Paper No. 2
Presentation Time: 9:00 AM-6:00 PM

RESPONSE OF SQUAMISH RIVER TO ACTIVITY ON THE CHEEKYE FAN


FATH, Kenneth Jared, Earth Science, Simon Fraser University, 8888 University Drive, Burnaby, BC V5A 1S6, Canada, CLAGUE, John, Earth Sciences, Simon Fraser University, 8888 University Drive, Burnaby, BC V5A 1S6, Canada and FRIELE, Pierre A., Cordilleran Geoscience, Consultant, Squamish, BC, Squamish, BC V8B 0A5, Canada, kfath@sfu.ca

Cheekye Fan, 58 km north of Vancouver, Canada, is one of the largest Holocene fans in British Columbia. Numerous large debris flows from Mount Garibaldi, a Plio-Pleistocene stratovolcano near the north end of the Cascade Volcanic Belt, have built the fan to its present extent. The fan impinges on Squamish River, which drains an area of 3328 km2 in the southern Coast Mountains and flows into Howe Sound at Squamish. The gradient of Squamish River over a 12-km reach above Cheekye Fan is anomalously low due to the control on base level exerted by remnants of the fan where it has been dissected by Squamish River. Although the fan is now incised, episodic debris flows continue to affect local base level and river planform in Squamish Valley. Long, continuously exposed banks of sediment in the banks of the river provide a history of channel sedimentation and floodplain aggradation over the past 3500 years. Laminated organic and inorganic silts and peat are exposed for more than 11 km upriver of Cheekye Fan and record either valley-wide sedimentation in a swampy slackwater environment or more localized sedimentation in backwater meander cutoff settings. These fine-grained sediments occur up to 4 m above the present channel of Squamish River and are overlain by rhythmically bedded sands and silts deposited by an aggrading and meandering Squamish River over approximately the past 700 years.
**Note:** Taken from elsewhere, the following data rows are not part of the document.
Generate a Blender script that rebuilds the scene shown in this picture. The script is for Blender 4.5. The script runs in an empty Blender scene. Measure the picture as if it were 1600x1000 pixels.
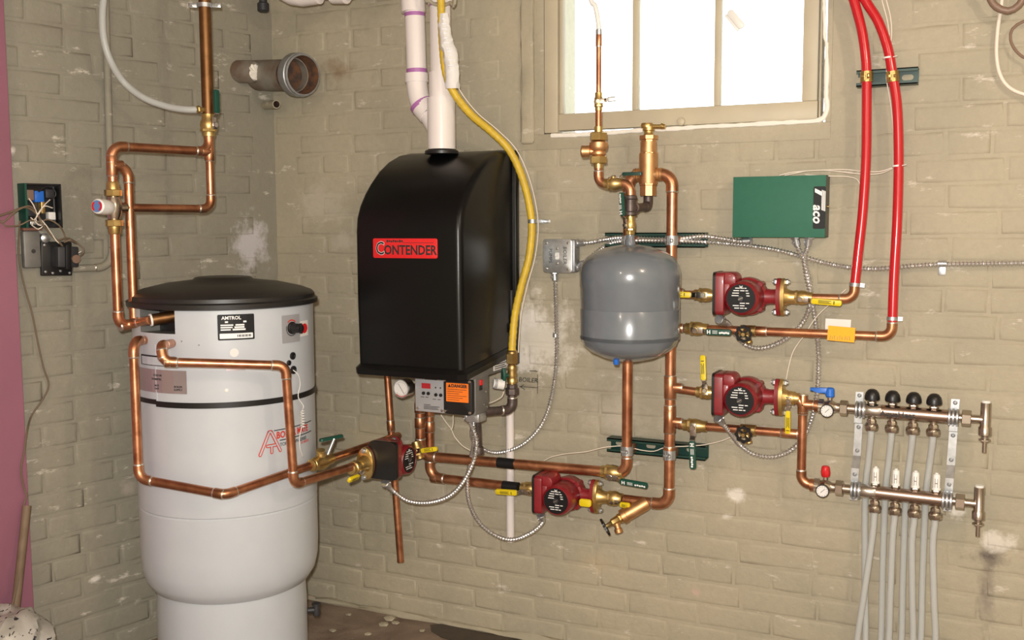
import bpy, bmesh, math, random
from mathutils import Vector, Matrix
random.seed(7)
PI = math.pi
scene = bpy.context.scene
C = scene.collection
V = Vector

# ------------------------------------------------------------------ camera, world, lights
F = 1600.0                                   # focal length in pixels of the 1600 x 1000 frame
YAW, PITCH, ROLL = math.radians(25.2), math.radians(5.4), math.radians(-0.25)
CAM = V((0.0, -2.8353, 1.3004))
fwd = V((-math.sin(YAW)*math.cos(PITCH), math.cos(YAW)*math.cos(PITCH), -math.sin(PITCH)))
r0 = V((math.cos(YAW), math.sin(YAW), 0)); u0 = r0.cross(fwd)
RT = r0*math.cos(ROLL) + u0*math.sin(ROLL); UP = -r0*math.sin(ROLL) + u0*math.cos(ROLL)
cd = bpy.data.cameras.new('camera'); cam = bpy.data.objects.new('camera', cd); C.objects.link(cam)
cd.sensor_width = 36.0; cd.lens = 36.0; cd.clip_start = 0.02
cam.matrix_world = Matrix(((RT.x, UP.x, -fwd.x, CAM.x), (RT.y, UP.y, -fwd.y, CAM.y), (RT.z, UP.z, -fwd.z, CAM.z), (0, 0, 0, 1)))
scene.camera = cam

world = bpy.data.worlds.new('World'); scene.world = world; world.use_nodes = True
bg = world.node_tree.nodes['Background']
bg.inputs[0].default_value = (0.93, 0.97, 1.0, 1); bg.inputs[1].default_value = 4.0     # bright overcast sky

def lamp(name, kind, loc, energy, color, radius, rot=None):
    l = bpy.data.lights.new(name, kind); l.energy = energy; l.color = color
    if kind == 'AREA': l.shape = 'RECTANGLE'; l.size, l.size_y = radius
    else: l.shadow_soft_size = radius
    o = bpy.data.objects.new(name, l); o.location = loc; C.objects.link(o)
    if rot: o.rotation_euler = rot
    return o
# the photographer's flash, just above the lens, and the two bulbs of the basement ceiling
lamp('camera_flash', 'POINT', CAM + UP*0.07 - RT*0.03 - fwd*0.03, 222, (1.0, 0.975, 0.93), 0.022)
BULBS = [V((0.75, -1.75, 2.26)), V((-1.0, -3.3, 2.26))]
lamp('bulb_light', 'POINT', BULBS[0] - V((0, 0, 0.10)), 34, (1.0, 0.84, 0.64), 0.05)
lamp('bulb_light', 'POINT', BULBS[1] - V((0, 0, 0.10)), 16, (1.0, 0.88, 0.72), 0.05)

vs = scene.view_settings
vs.view_transform = 'Standard'; vs.look = 'None'; vs.gamma = 1.0; vs.exposure = 0.0
vs.use_curve_mapping = False

# ------------------------------------------------------------------ surveying helpers (photo points to places on real planes)
def ray(px, py): return fwd + RT*((px-800)/F) + UP*((500-py)/F)
def W(px, py, d=0.0):                        # point d metres in front of the back wall (y = 0)
    r = ray(px, py); return CAM + r*((-d-CAM.y)/r.y)
COR = V((-2.22, 0, 0)); A75 = math.radians(75)
LD = V((-math.cos(A75), -math.sin(A75), 0)); LN = V((math.sin(A75), -math.cos(A75), 0))   # left wall: direction, normal
def L(px, py, d=0.0):                        # point d metres in front of the left wall
    r = ray(px, py); return CAM + r*((COR + LN*d - CAM).dot(LN)/r.dot(LN))
TC = V((-1.99, -0.542, 0)); TR = 0.25        # storage tank axis and radius
def T(px, py, off=0.0):                      # point on a cylinder round the tank
    r = ray(px, py); R = TR+off
    a = r.x*r.x+r.y*r.y; ox, oy = CAM.x-TC.x, CAM.y-TC.y
    b = r.x*ox+r.y*oy; c = ox*ox+oy*oy-R*R
    disc = b*b-a*c
    t = (-b-math.sqrt(max(disc, 0)))/a
    return CAM + r*t
def tang(p): return math.atan2(p.y-TC.y, p.x-TC.x)

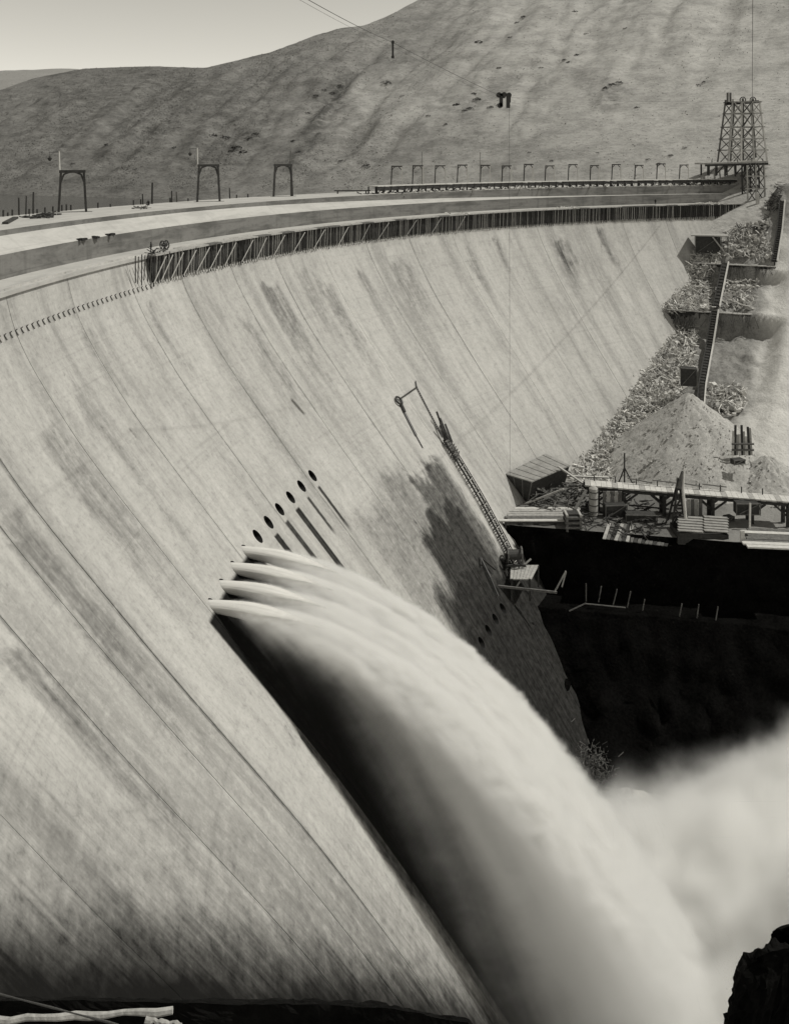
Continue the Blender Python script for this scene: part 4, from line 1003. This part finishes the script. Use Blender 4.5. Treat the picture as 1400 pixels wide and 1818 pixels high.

Collectively, the evidence shows that there has been a substantial change in Squamish River planform and sedimentary environments in the late Holocene. We relate the slackwater silts to the known history of debris flow activity and growth of Cheekye Fan. We also seek to understand the cause of recent and continuing incision of the fan, which has resulted in incision of the Squamish River channel above the fan.